はじめに
AWS DRS(AWS Elastic Disaster Recovery)は、オンプレミス環境や他のクラウドからAWSへの災害対策(DR: Disaster Recovery)を簡素化・自動化するサービスです。この記事では、AWS DRSの導入に際して検討すべき観点を整理します。
1. Market(市場・外部環境)
導入の背景
デジタルシフトの進展により、ITシステムの可用性・復旧性の要求が高まっている
災害・障害時の業務継続性(BCP)の強化が企業課題となっている
競合サービスとの比較
CloudEndure(旧製品)との違い:DRSはより簡素化され、AWSマネジメントコンソールで統合管理可能
他社クラウドDRソリューションとの違い:AWSネイティブとしての統合性・スケーラビリティ
2. Economic(経済性・コスト構造)
メリット
オンデマンド方式によるコスト最適化(実際の切り替え時までEC2等のリソース非起動)

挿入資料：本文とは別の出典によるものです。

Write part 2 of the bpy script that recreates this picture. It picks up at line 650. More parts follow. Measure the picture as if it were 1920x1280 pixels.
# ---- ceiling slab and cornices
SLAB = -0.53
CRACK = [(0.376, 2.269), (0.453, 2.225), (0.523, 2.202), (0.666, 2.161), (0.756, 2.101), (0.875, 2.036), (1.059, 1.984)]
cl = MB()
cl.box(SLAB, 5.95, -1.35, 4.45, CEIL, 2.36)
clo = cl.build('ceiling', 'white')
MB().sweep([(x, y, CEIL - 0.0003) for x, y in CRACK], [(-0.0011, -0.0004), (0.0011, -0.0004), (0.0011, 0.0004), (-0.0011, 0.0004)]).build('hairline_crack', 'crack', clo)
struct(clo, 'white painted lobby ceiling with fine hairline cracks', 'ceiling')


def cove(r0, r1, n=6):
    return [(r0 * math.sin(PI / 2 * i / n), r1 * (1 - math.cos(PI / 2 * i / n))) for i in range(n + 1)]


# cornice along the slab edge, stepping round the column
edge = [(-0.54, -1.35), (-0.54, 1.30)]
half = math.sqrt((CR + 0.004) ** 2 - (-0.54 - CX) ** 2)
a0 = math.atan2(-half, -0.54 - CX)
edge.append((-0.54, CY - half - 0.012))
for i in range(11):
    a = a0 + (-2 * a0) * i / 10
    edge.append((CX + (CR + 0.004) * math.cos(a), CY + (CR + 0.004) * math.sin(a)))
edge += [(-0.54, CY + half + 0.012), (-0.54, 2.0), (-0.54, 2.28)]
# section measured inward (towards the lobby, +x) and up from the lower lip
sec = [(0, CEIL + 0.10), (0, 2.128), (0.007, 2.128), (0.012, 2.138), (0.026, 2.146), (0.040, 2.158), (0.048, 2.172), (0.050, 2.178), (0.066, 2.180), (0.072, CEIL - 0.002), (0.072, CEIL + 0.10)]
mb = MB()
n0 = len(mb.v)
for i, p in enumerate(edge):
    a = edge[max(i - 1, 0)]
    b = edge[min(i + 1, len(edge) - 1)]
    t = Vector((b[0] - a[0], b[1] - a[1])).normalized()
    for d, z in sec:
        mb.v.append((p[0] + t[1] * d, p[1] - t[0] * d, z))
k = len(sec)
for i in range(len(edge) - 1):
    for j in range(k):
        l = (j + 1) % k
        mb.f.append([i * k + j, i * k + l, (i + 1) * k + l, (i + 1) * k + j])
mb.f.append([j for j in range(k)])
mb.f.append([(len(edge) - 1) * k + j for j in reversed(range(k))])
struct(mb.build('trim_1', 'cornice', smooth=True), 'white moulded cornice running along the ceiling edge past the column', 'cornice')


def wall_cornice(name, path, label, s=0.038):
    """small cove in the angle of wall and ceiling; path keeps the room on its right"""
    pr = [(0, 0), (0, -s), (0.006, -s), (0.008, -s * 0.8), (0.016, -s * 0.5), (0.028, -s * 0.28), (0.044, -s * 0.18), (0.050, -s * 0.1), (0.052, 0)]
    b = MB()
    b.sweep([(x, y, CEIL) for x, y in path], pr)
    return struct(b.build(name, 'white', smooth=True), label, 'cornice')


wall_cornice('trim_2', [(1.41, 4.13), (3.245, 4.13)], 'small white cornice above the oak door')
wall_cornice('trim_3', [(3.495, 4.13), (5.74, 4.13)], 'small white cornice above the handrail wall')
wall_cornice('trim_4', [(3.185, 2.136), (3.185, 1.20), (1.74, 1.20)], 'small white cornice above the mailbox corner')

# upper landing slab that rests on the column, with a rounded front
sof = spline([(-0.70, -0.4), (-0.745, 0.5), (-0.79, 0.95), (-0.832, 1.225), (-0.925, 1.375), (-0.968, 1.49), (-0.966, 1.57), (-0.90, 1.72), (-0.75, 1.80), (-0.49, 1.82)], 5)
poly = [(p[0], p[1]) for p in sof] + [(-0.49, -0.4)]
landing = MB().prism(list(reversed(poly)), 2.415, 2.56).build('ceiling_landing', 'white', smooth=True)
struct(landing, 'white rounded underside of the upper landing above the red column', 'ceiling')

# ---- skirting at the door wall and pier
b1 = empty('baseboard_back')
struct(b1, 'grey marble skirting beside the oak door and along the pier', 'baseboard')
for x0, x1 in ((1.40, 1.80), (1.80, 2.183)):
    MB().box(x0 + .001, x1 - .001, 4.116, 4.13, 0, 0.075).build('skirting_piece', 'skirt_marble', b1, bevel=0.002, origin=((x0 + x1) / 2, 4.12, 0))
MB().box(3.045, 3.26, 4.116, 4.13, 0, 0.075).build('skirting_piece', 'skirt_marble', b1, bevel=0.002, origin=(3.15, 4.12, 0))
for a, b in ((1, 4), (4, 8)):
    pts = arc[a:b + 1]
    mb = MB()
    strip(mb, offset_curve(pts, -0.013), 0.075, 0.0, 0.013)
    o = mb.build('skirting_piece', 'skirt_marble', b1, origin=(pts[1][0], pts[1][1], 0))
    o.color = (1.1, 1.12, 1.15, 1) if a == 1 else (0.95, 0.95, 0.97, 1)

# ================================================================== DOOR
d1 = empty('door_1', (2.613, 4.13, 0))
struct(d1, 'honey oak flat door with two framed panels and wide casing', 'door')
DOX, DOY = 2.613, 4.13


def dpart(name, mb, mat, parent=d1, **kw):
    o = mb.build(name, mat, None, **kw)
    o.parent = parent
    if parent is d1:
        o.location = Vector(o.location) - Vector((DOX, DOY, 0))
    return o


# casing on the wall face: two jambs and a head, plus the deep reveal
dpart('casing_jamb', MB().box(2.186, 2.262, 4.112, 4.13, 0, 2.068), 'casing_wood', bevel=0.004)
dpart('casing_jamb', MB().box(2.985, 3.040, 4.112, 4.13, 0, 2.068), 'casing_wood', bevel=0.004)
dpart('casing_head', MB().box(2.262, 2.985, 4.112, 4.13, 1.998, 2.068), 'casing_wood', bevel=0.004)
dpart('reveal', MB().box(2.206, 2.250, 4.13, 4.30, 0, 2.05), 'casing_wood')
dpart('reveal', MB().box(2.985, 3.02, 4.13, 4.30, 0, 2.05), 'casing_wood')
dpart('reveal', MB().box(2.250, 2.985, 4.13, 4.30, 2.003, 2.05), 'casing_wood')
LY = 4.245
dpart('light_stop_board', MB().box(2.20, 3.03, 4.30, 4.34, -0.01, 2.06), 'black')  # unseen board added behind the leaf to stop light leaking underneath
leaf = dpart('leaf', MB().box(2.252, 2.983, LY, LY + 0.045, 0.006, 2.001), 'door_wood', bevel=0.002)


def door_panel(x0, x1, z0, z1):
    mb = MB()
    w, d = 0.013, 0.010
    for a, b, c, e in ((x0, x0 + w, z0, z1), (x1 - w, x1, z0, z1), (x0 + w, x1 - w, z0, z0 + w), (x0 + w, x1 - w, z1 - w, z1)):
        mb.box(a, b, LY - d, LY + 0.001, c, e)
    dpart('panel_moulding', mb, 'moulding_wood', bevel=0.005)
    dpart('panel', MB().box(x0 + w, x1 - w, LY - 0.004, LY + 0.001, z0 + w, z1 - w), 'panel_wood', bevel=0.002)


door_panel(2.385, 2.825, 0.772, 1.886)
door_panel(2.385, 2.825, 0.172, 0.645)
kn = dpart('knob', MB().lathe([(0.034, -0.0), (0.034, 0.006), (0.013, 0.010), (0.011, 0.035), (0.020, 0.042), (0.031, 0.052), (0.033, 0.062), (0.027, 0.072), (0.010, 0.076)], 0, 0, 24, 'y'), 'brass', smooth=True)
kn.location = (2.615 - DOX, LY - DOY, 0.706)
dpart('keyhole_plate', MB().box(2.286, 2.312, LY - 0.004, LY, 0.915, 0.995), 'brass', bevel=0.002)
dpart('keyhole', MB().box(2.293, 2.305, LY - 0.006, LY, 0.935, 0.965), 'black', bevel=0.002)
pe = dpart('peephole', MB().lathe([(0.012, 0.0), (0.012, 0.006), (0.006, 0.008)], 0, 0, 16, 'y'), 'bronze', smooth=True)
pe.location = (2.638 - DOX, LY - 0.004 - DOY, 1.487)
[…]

エージェント方式のため、既存インフラへの大幅な変更が不要
デメリット
リカバリ対象となるリソースが多いと、スナップショットやストレージコストがかさむ
一部の環境(高頻度なRPOを要求されるミッションクリティカル系)では別方式の検討が必要
3. Strategy(戦略的フィット)
適用シナリオ
オンプレミスシステムをAWSへ段階的に移行したいケース
他クラウドからのDR先としてAWSを検討するケース
海外拠点から日本リージョンをDR拠点とする構成
移行パスとの連携
Rehost戦略との親和性が高く、移行前のDRからスムーズに本番化可能
他の7R戦略(Replatform, Refactor等)との併用も柔軟
4. Execution(実装・運用)
メリット
コンソールからのシンプルな操作でリカバリが可能
テストフェイルオーバー機能で定期的な検証が容易
マネージドサービスで、パッチやメンテナンスの手間が不要
デメリット
AWS DRSエージェントのインストールが必要(Windows/Linuxそれぞれ対応)
セキュリティ上、アウトバウンドのインターネット接続が必要なため閉域構成には工夫が必要
フェイルオーバー時にIAMやネットワーク設定など、若干の手作業を要する場合がある
5. Use Cases(ユースケース)
ユースケース1:オンプレミスの業務サーバのDR対策
中堅企業が自社データセンターの老朽化に伴い、AWSをDR先として設定。AWS DRSを活用して、月次でフェイルオーバーテストを実施し、BCPの信頼性を確保。
ユースケース2:多拠点展開企業のDR統合
国内外に複数拠点を持つ企業が、各拠点のオンプレミス環境をAWSの単一リージョンに集約。DRSによりシンプルかつ統一的なDR環境を構築。
ユースケース3:クラウド移行前の段階的導入
将来的なクラウド本格移行を見据え、まずはDR先としてAWSを導入。DRSを通じて既存システムの複製を確保しつつ、安定運用後に本番切り替え。
ユースケース4:東京リージョンと大阪リージョンを用いた国内DR構成
国内にDR環境を構築したい企業が、東京リージョンを本番、災対先として大阪リージョンを設定。DRSにより、地理的冗長性を確保しつつ、高速復旧を実現。
6.まとめ
AWS DRSは、コスト効率と実装の容易さを両立した災害対策の選択肢であり、特に“移行前のDR環境整備”や“段階的クラウド導入”において高い効果を発揮する。導入にあたっては、RPO/RTO要件、ネットワーク設計、監査・セキュリティ要件も含めて慎重に設計する必要があります。